The cost of revenue ratio decreased by 0.4 percentage points to 79.0% compared to the previous year. This improvement was attributed to increased operating rates due to better supply conditions for components and favorable exchange rates. Selling and administrative expenses rose due to increased new car marketing costs and research expenses, but the ratio of selling and administrative expenses to revenue dropped by 1.3 percentage points to 11.0% compared to the same period last year.

As a result, the operating profit for Q2 2023 was 4.2379 trillion KRW, up 42.2% compared to the same period last year, marking the highest operating profit ever recorded for a quarter.

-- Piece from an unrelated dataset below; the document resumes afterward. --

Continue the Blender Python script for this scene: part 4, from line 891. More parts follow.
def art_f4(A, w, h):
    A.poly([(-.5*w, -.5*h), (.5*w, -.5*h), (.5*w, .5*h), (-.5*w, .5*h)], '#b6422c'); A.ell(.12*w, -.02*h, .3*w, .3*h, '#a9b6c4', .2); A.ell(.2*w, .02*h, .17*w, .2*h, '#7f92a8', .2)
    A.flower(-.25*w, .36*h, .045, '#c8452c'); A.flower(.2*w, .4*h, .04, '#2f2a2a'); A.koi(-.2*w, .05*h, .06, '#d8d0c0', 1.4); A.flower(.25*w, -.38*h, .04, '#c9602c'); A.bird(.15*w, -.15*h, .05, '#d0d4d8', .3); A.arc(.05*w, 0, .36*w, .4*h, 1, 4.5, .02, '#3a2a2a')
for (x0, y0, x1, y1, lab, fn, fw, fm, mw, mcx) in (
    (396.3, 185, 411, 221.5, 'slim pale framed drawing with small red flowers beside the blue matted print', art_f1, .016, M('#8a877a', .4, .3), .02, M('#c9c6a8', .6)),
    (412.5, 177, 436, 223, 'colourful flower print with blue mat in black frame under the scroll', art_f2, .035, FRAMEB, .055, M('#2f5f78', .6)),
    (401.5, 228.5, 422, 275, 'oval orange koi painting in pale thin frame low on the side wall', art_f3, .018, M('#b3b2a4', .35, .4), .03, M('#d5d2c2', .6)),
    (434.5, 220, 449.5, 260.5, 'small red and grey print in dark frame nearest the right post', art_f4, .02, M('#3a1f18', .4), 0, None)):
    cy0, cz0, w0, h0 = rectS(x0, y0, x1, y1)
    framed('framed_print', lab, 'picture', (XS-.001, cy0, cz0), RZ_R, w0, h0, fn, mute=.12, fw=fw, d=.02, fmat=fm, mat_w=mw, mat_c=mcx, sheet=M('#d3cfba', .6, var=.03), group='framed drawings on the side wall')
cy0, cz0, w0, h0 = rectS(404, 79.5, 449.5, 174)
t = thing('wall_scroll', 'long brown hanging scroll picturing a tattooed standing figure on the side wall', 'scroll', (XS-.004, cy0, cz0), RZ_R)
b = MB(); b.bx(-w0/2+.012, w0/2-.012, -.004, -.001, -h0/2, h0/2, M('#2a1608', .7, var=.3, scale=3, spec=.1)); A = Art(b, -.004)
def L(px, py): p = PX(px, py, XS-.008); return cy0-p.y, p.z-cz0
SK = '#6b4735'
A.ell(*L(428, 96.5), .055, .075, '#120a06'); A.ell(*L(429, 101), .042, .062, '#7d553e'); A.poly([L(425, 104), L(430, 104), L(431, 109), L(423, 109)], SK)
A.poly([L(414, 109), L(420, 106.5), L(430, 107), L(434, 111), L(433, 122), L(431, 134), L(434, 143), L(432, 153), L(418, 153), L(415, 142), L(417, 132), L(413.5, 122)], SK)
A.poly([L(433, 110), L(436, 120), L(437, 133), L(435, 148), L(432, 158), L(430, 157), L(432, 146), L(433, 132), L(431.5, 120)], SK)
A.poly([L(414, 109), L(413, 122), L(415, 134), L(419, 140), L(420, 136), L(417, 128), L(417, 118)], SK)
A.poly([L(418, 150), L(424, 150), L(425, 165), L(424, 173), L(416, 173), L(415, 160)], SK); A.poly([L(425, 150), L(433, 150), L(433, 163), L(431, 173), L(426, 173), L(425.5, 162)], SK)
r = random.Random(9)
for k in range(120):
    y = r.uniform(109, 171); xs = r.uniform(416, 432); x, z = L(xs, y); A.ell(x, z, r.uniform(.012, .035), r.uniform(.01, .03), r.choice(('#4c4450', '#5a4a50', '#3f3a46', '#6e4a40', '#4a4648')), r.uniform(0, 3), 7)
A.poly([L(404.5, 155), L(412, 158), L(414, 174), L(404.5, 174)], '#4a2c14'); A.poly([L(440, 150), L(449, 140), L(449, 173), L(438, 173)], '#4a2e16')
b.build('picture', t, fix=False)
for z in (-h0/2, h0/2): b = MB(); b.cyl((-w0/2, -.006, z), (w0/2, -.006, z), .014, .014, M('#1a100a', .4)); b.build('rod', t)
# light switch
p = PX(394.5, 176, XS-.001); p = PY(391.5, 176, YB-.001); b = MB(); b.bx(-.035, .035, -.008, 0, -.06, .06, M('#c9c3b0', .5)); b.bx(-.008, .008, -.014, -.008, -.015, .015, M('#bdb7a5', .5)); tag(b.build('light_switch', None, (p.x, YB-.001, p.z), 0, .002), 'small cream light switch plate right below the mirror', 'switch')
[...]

Hyundai has set a new record for operating profit for three consecutive quarters.

Ordinary profit and net profit were reported at 4.8344 trillion KRW and 3.3468 trillion KRW, respectively.

Meanwhile, for the cumulative performance for Q2 (January to June), total sales reached 2,081,540 units, total revenue was 80.0284 trillion KRW, and operating profit was 7.8306 trillion KRW.

Hyundai expects solid performance moving forward due to improved operating rates and continued strong waiting demand, but foresees persistent uncertainty in the business environment due to geopolitical tensions, inflation, and reduced demand stemming from interest rate hikes. In addition, the potential for increased marketing costs due to heightened competition and exchange rate volatility are seen as burdens on its operations.

The global automotive market is expected to continue its strong growth driven by enhanced environmental regulations in key countries, increased investments in eco-friendly infrastructure, and a growing preference for eco-friendly vehicles centered on electric cars. Hyundai plans to focus on expanding EV sales through the global launch of the ‘Ioniq 6,’ the introduction of ‘Ioniq 5 N,’ and ‘All-New Kona Electric,’ maximizing sales through production and sales optimization and expanding market share and profitability by improving the sales mix centered on high-value models.

In addition, Hyundai will implement the newly announced quarterly dividend from the ‘Medium to Long-Term Shareholder Return Policy,’ commencing this Q2, with the quarterly dividend set at 1,500 KRW (common stock basis). By implementing quarterly dividends, Hyundai plans to reduce stock price volatility and continuously enhance the attractiveness of long-term shareholding.